If the American's are paying for it, you're getting a very different story
than if say the Germans, or the English or the French or a combination of
them are. "Poisoner's Handbook" was made (for $2 million) with
funds raised from British Screen, Eurimages, and Bavarian television. It
could never have been made in America: the sensibility just doesn't exist.
But it can be sold here and shown here. And people are interested in it
because it's an artifact from another culture.
So, the question of "Who's going to pay for the next story?" was
an important decision to make. We decided to try and finance things outside
of America. Because we'd be getting into strange discussions!
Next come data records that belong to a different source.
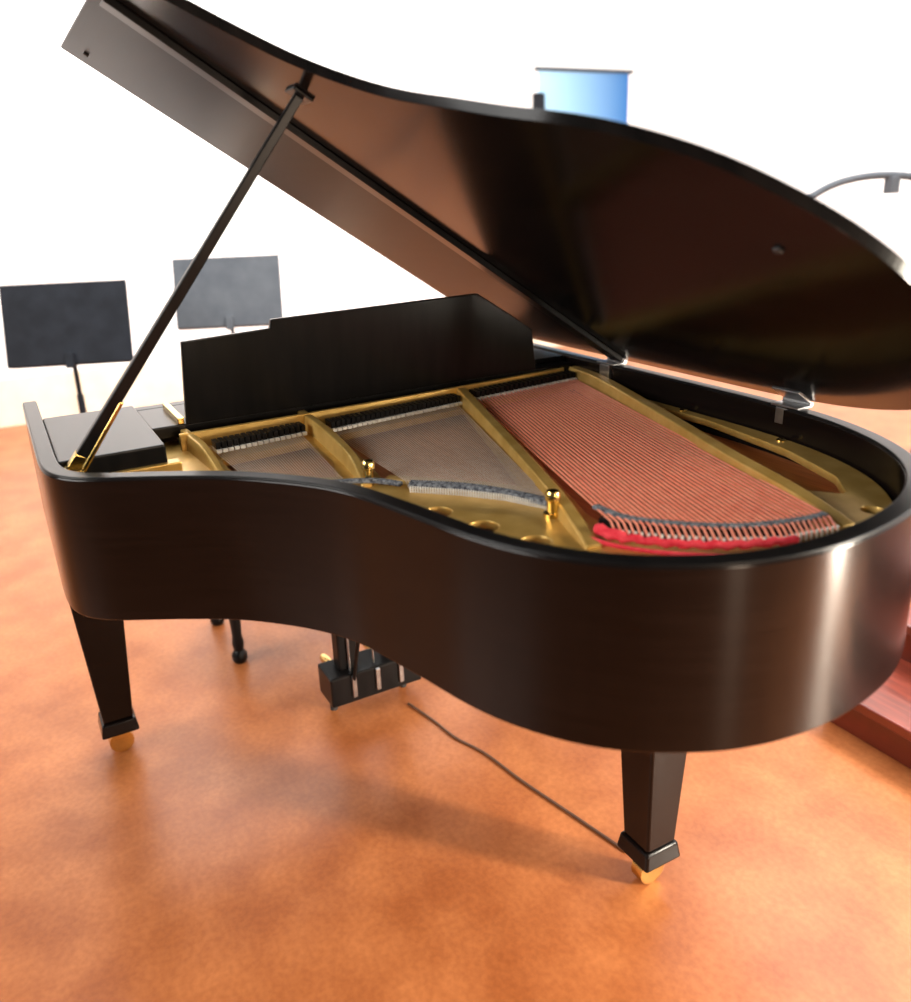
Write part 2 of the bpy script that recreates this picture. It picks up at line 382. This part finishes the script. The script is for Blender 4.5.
# ------------------------------------------------------------------ music stands
def stand(loc,yaw,w,h,zc,m,tilt=14):
    e=empty('music_stand',loc)
    R=Matrix.Translation(loc)@Matrix.Rotation(yaw,4,'Z')
    T=R@Matrix.Translation((0,0,zc))@Matrix.Rotation(math.radians(-tilt),4,'X')
    def b(n,lo,hi,mt,bv=.003):
        V,F=[],[];boxgeo(V,F,lo,hi,mt);return mesh(n,V,F,m,e,bv)
    b('desk_panel',(-w/2,-.004,-h/2),(w/2,.004,h/2),T,.002)
    b('desk_lip',(-w/2,0,-h/2-.004),(w/2,.055,-h/2+.004),T,.002)
    b('desk_lip_front',(-w/2,.051,-h/2),(w/2,.057,-h/2+.022),T,.002)
    b('desk_bracket',(-.018,-.022,-h/2-.02),(.018,0,-h/2+.05),T)
    x,y=loc[0],loc[1]
    tubes('post',[[(x,y,.0+.10),(x,y,zc-h/2+.01)]],.011,m,e,4)
    tubes('outer_post',[[(x,y,.10),(x,y,.62)]],.016,m,e,4)
    tubes('tripod_legs',[[(x,y,.16),(x+.17*math.cos(a),y+.17*math.sin(a),.06),(x+.27*math.cos(a),y+.27*math.sin(a),.012)] for a in (yaw+.3,yaw+2.4,yaw+4.5)],.010,m,e,4)
    return e
stand((-1.90,.27,0),math.radians(68),.56,.37,.955,M_stand)
stand((-2.02,1.055,0),math.radians(65),.54,.35,1.02,M_stand2)

# ------------------------------------------------------------------ microphone stand with curved boom
ms=empty('microphone_stand',(-.20,4.35,0))
tubes('boom',[[tuple(p) for p in cr([(-.62,3.36,1.20),(-.575,3.50,1.33),(-.50,3.68,1.43),(-.40,3.92,1.455),(-.30,4.12,1.40),(-.20,4.35,1.20)],8)]],.018,M_stand2,ms,4)
tubes('pole',[[(-.20,4.35,.02),(-.20,4.35,1.20)]],.012,M_stand2,ms,4)
lathe('base',[(.14,0),(.14,.012),(.05,.025),(.02,.04)],M_stand,ms,(-.20,4.35,0))
tubes('microphone',[[(-.62,3.36,1.20,.8),(-.64,3.31,1.13,.9),(-.65,3.29,1.10,1.5),(-.66,3.27,1.06,1.3)]],.016,M_stand,ms,5)
box('clamp',(-.42,3.90,1.37),(-.37,3.96,1.45),M_stand2,ms,.006)

# ------------------------------------------------------------------ choral riser behind the tail
rz=empty('choral_riser',(1.4,2.2,0))
for i,(y0,y1,h) in enumerate(((1.84,2.12,.12),(2.12,2.40,.24),(2.40,2.70,.36))):
    box('tread_%d'%(i+1),(1.0,y0-.02,h-.03),(2.3,y1,h),M_cherry,rz,.006)
    box('riser_face_%d'%(i+1),(1.02,y0,0),(2.28,y0+.02,h-.03),M_cherry,rz,.003)
box('side_panel',(1.02,1.86,0),(1.04,2.70,.09),M_cherry,rz,.003)
tubes('power_cord',[[tuple(p) for p in cr([(.33,.86,.004),(.45,.885,.004),(.55,.90,.004),(.65,.935,.004),(.80,.96,.004),(.98,1.00,.004),(1.12,1.03,.004)],8)]],.0035,M_cord)

# ------------------------------------------------------------------ room
box('floor',(-6,-5,-.05),(6,7,0),M_floor,None,0)
box('wall_front',(-4.35,-5,0),(-4.2,7,3.8),M_wall,None,0)
box('wall_side',(-4.2,6.2,0),(6,6.35,3.8),M_wall,None,0)
box('floor_glare_strip',(-4.2,-5,0),(-4.175,6.2,.34),M_trim_glare,None,.003)  # tall cream strip added in place of bright glare on the far floor
box('baseboard_side',(-4.17,6.175,0),(6,6.2,.14),M_trim_glare,None,.003)
po=empty('wall_poster',(-4.19,5.0,2.0))
m=D.materials.new('blue_gradient_print');m.use_nodes=True;nt=m.node_tree;b=nt.nodes['Principled BSDF'];b.inputs['Roughness'].default_value=.5
tc=nt.nodes.new('ShaderNodeTexCoord');sp=nt.nodes.new('ShaderNodeSeparateXYZ');r=nt.nodes.new('ShaderNodeValToRGB');mr=nt.nodes.new('ShaderNodeMapRange')
mr.inputs['From Min'].default_value=4.5;mr.inputs['From Max'].default_value=5.5
nt.links.new(tc.outputs['Object'],sp.inputs[0]);nt.links.new(sp.outputs['Y'],mr.inputs[0]);nt.links.new(mr.outputs[0],r.inputs[0]);nt.links.new(r.outputs[0],b.inputs['Base Color'])
r.color_ramp.elements[0].color=(.34,.60,.82,1);r.color_ramp.elements[1].color=(.005,.12,.38,1)
V,F=[],[];boxgeo(V,F,(-4.2,4.5,1.3),(-4.185,5.5,2.42));q=mesh('print',V,F,m,None,0);q.parent=po;q.matrix_parent_inverse=Matrix.Translation((4.19,-5.0,-2.0))
box('hanging_rail',(-4.2,4.46,2.42),(-4.17,5.54,2.45),M_stand2,po,.003)
box('side_clip',(-4.2,4.44,2.02),(-4.14,4.53,2.24),M_stand,po,.003)

# ------------------------------------------------------------------ lights
def area(name,loc,target,size,size_y,power,col=(1,1,1)):
    l=D.lights.new(name,'AREA');l.shape='RECTANGLE';l.size=size;l.size_y=size_y;l.energy=power;l.color=col
    o=D.objects.new(name,l);COL.objects.link(o);o.location=loc
    o.rotation_euler=(Vector(target)-Vector(loc)).to_track_quat('-Z','Y').to_euler();return o
area('wall_fill_front',(-2.0,1.5,3.75),(-3.4,1.6,0),3,6,520,(1,.99,.97))  # added overhead fill, no fixture modelled; whitens the front wall
area('wall_fill_side',(1.2,4.4,3.75),(1.2,5.6,0),5,2,380,(1,.99,.97))  # unseen fill added above to brighten the side wall
area('tail_stripe_fill',(3.2,2.65,1.0),(1.64,1.0,.85),.22,1.9,330,(1,.90,.74))  # added lamp, no window here; draws the bright stripe on the tail
area('case_stripe_fill',(5.0,.9,1.3),(1.63,.8,.85),.5,2.4,85,(1,.78,.58))  # warm lamp added out of view for the brown stripe on the case
area('interior_fill',(.3,-4.2,3.0),(1,.7,.8),3.4,1.6,290,(1,.97,.93))  # unseen fill added to light the strings and plate under the lid
w=D.worlds.new('world');bpy.context.scene.world=w;w.use_nodes=True
w.node_tree.nodes['Background'].inputs[0].default_value=(1,.95,.90,1);w.node_tree.nodes['Background'].inputs[1].default_value=.12

# ------------------------------------------------------------------ camera
cam=D.cameras.new('camera');co=D.objects.new('camera',cam);COL.objects.link(co)
yaw,pit,rol=2.6529,.3233,.0406
fwh=Vector((math.cos(yaw),math.sin(yaw),0));rt=Vector((math.sin(yaw),-math.cos(yaw),0));up=Vector((0,0,1))
Fv=math.cos(pit)*fwh-math.sin(pit)*up;U=math.sin(pit)*fwh+math.cos(pit)*up
X=math.cos(rol)*rt-math.sin(rol)*U;Y=math.sin(rol)*rt+math.cos(rol)*U;Z=-Fv
mw=Matrix((X,Y,Z)).transposed().to_4x4();mw.translation=(2.2815,-.0235,1.4628);co.matrix_world=mw
cam.sensor_fit='HORIZONTAL';cam.sensor_width=36;cam.lens=825.45/911*36
cam.shift_x=(455.5-444)/911;cam.shift_y=(468.29-501)/911
cam.clip_start=.05
cam.dof.use_dof=True;cam.dof.focus_distance=1.85;cam.dof.aperture_fstop=2.2
bpy.context.scene.camera=co
bpy.context.scene.view_settings.view_transform='Standard'
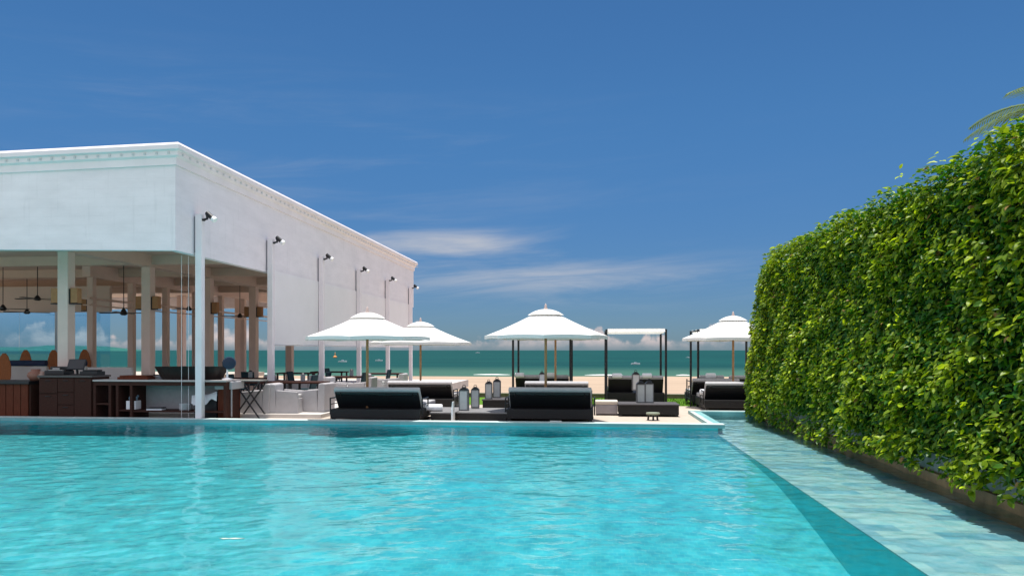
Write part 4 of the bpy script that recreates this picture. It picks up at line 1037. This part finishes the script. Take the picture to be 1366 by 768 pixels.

Like, "How
attractive is the character?" and "How sexy are they?" And
these are things that are not relevant.
-- Not to mention the A-, B- C- lists of stars that your budget and producers,
allow you to approach.
B. ROSS: Welllll.... About a year ago, I was having a discussion about this
new project, and I said that it could be quite exciting to use a very famous
English star. One of the things I want to do with the main character, however,
is to rot him over the course of the film. He's a kind of a gangster character,
and then he has maybe syphilis, and bits of him keep dropping off, he loses
his hair, he loses a bit of his nose, there are all these things that come
out...It's kind of slightly comic and it's horrible at the same time. And
at the end, he's just a bit of worm, really.
And I thought that it was quite good having a star doing it because if you
do have a star in that role, people will be attracted and they'll go see
him. And you can push him--and the audience--into more extreme situations.
Of course if it's somebody beautiful whom they love, are attracted to or
want to identify with, you have it even more. That to me seems a creative
use of a star. Like putting a big plaster on Jack Nicholson's nose [which
Roman Polanski did in "Chinatown"]... The great know how to get
away with that and that's what makes them stars.